Revolutionary Bit Torrent Television Program Limited By ISPs

Manitoba- The continued controversy over the practice of regulating traffic on the Internet continues, as the new television program released on the Internet has ran into some snags in reaching the public.

The bottleneck appears to be occurring because of a practice that Canadian Bell Telephone Company and some of the Canadian Internet Service Providers are using, called Traffic shaping.   This is the practice of limiting the amount of bandwidth available for users, and is directly interfering with CBC-TV’s attempt to legally release their program.

Canadian Broadcasting Company made history on Sunday night when they released to the Internet the program “Canada’s Next Great Prime Minister,” and made it available for viewing.
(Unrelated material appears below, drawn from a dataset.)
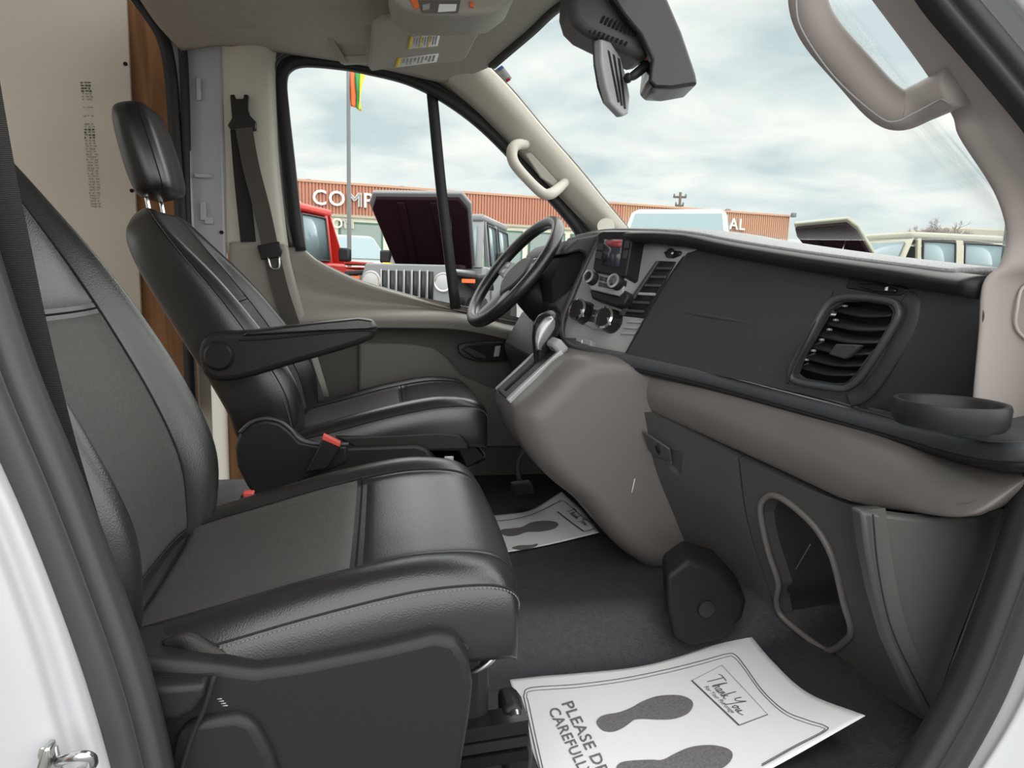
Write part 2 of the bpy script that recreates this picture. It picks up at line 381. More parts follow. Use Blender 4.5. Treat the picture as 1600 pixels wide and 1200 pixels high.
o = gsurf('trim_3', [prow2([(344, 60, .85), (352, 62, .83), (386, 64, .80), (415, 66, .80), (432, 72, .83)]),
                     prow2([(347, 130, .85), (354, 130, .835), (388, 130, .80), (417, 130, .80), (431, 130, .83)]),
                     prow2([(350, 250, .85), (358, 250, .84), (392, 250, .80), (424, 250, .80), (437, 250, .83)]),
                     prow2([(352, 395, .85), (362, 395, .84), (402, 395, .80), (440, 395, .80), (452, 395, .83)])], 24, 26, 'beige', solid=0.01)
struct(o, 'beige plastic trim on the driver side door pillar')
o = gsurf('trim_4', [prow2([(358, 380, .83), (366, 378, .81), (400, 379, .785), (440, 381, .785), (450, 384, .80)]), prow2([(362, 440, .83), (372, 440, .81), (410, 440, .785), (452, 440, .785), (462, 440, .80)]),
                     prow2([(380, 620, .83), (392, 620, .81), (440, 620, .79), (500, 620, .79), (515, 620, .80)])], 14, 20, 'door_grey', solid=0.01)
struct(o, 'grey lower pillar trim beside the driver door')
B_ = empty('trim_5', Q(275, 300, .83), 'black rubber edged metal frame of the opening into the cargo box', kind='structure')
tube('opening_seal', prow([(180, -45), (235, 28), (257, 68), (267, 120), (273, 200), (282, 320), (292, 480), (300, 640)], 0.84), 1.0, 'rubber', B_, n=50, up=(0, 1, 0), prof=[(-.016, -.015), (.016, -.015), (.020, 0), (.016, .02), (-.016, .02)])
tube('metal_flange', prow([(200, -50), (247, 24), (270, 62), (279, 120), (284, 200), (291, 320), (300, 480)], 0.85), 1.0, 'white_paint', B_, n=50, up=(0, 1, 0), prof=[(-.022, -.006), (.022, -.006), (.022, .02), (-.022, .02)])
tube('pillar_gap_seal', prow([(278, 62), (285, 75), (289, 150), (291, 250), (293, 330), (300, 480)], 0.842), 1.0, 'rubber', B_, n=40, up=(0, 1, 0), prof=[(-.011, -.012), (.011, -.012), (.011, .02), (-.011, .02)])
e1 = [Q(203, 40, 1.1), Q(213, 330, 1.1), Q(226, 620, 1.1)]
xr = e1[1][0]
wb = struct(box('wall_cargo', (-2.9, 1.10, -0.05), (xr, 1.115, 2.05), 'white_panel', bevel=0.002), 'white lined cargo box side wall with screws')
for px, py in [(196, 100), (206, 298), (190, 520)]:
    lathe('screw', [(0.0, -.003), (.007, -.003), (.007, .004)], Q(px, py, 1.1), (0, 1, 0), 'shade_black', wb, seg=10)
struct(box('wall_plywood', (xr-0.35, 1.118, -0.05), (-0.5, 1.14, 2.05), 'plywood', bevel=0.002), 'brown plywood board behind the driver seat')
struct(box('wall_cargo_right', (-2.9, -1.14, -0.05), (-0.62, -1.10, 2.05), 'white_panel', bevel=0.002), 'white cargo box wall on the passenger side')
struct(box('ceiling_cargo', (-2.9, -1.14, 2.05), (-0.55, 1.14, 2.09), 'white_panel', bevel=0.002), 'white cargo box roof')
struct(box('floor_cargo', (-2.9, -1.14, -0.09), (-0.78, 1.14, -0.05), 'plywood', bevel=0.002), 'plywood cargo box floor')
struct(box('wall_cargo_front', (-0.62, 0.87, -0.05), (-0.58, 1.14, 2.05), 'white_panel', bevel=0.002), 'white front wall of the cargo box beside the opening')

# ---- headliner, windscreen
def hl(y, xf, zf, zr, zm):
    return [(-0.66, y, zr-0.02), (-0.45, y, zr), (-0.2, y, zm), (0.08, y, (zm+zf)/2+.01), (xf-.06, y, zf+0.008), (xf, y, zf)]
a = Q(285, 80, .82); b = Q(570, 103, .82); c = Q(690, 130, .82)
fl = [Q(768, 103, .70), Q(826, 53, .5), Q(886, 2, .3)]
rows = [hl(-0.86, 0.26, 1.40, 1.46, 1.46), hl(-0.7, fl[0][0], fl[0][2], 1.52, 1.52), hl(-.4, .53, 1.51, 1.56, 1.57), hl(0, .60, 1.535, 1.58, 1.59), hl(.3, fl[2][0], fl[2][2], 1.575, 1.58), hl(.5, fl[1][0], fl[1][2], 1.57, 1.565), hl(.70, fl[0][0], fl[0][2], 1.55, 1.535),
        [tuple(Q(284, 80, .83)), tuple(Q(312, 76, .82)), tuple(Q(350, 72, .82)), tuple(Q(430, 82, .82)), tuple(b), tuple(c)]]
o = gsurf('ceiling', rows, 50, 50, 'headliner', solid=0.02); struct(o, 'grey beige moulded headliner over the cab')
struct(box('ceiling_roof', (-0.78, -0.90, 1.64), (0.28, 0.90, 1.67), 'white_paint'), 'white roof skin over the headliner')
p0, p1 = Q(372, 36, z=1.555), Q(398, 42, z=1.55)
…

But there was one problem.

Many viewers in the home nation of Canada cant access the program.

CBC-TV announced last week to great fanfare that they were using the Bit Torrent technology to release, for free, the complete last episode of the popular Canada game show to the Internet.  Such a broad based television program, in high definition, has not been done on as yet on the North American continent.

Norway has explored such an Internet release of point-to-point television programming, but it has not been explored yet in North America.  So the CBC effort is truly history in the making.

After the program was released to the Internet on Sunday following the live airing of the program, hundreds of users reported that there were problems.

Customer complaints, and blog technology sites both report that customers are reporting severely long download times, and in some cases error messages saying that the downloads cannot go through. One user was told it would take 11 hours for the program to download, another was told over 2 hours.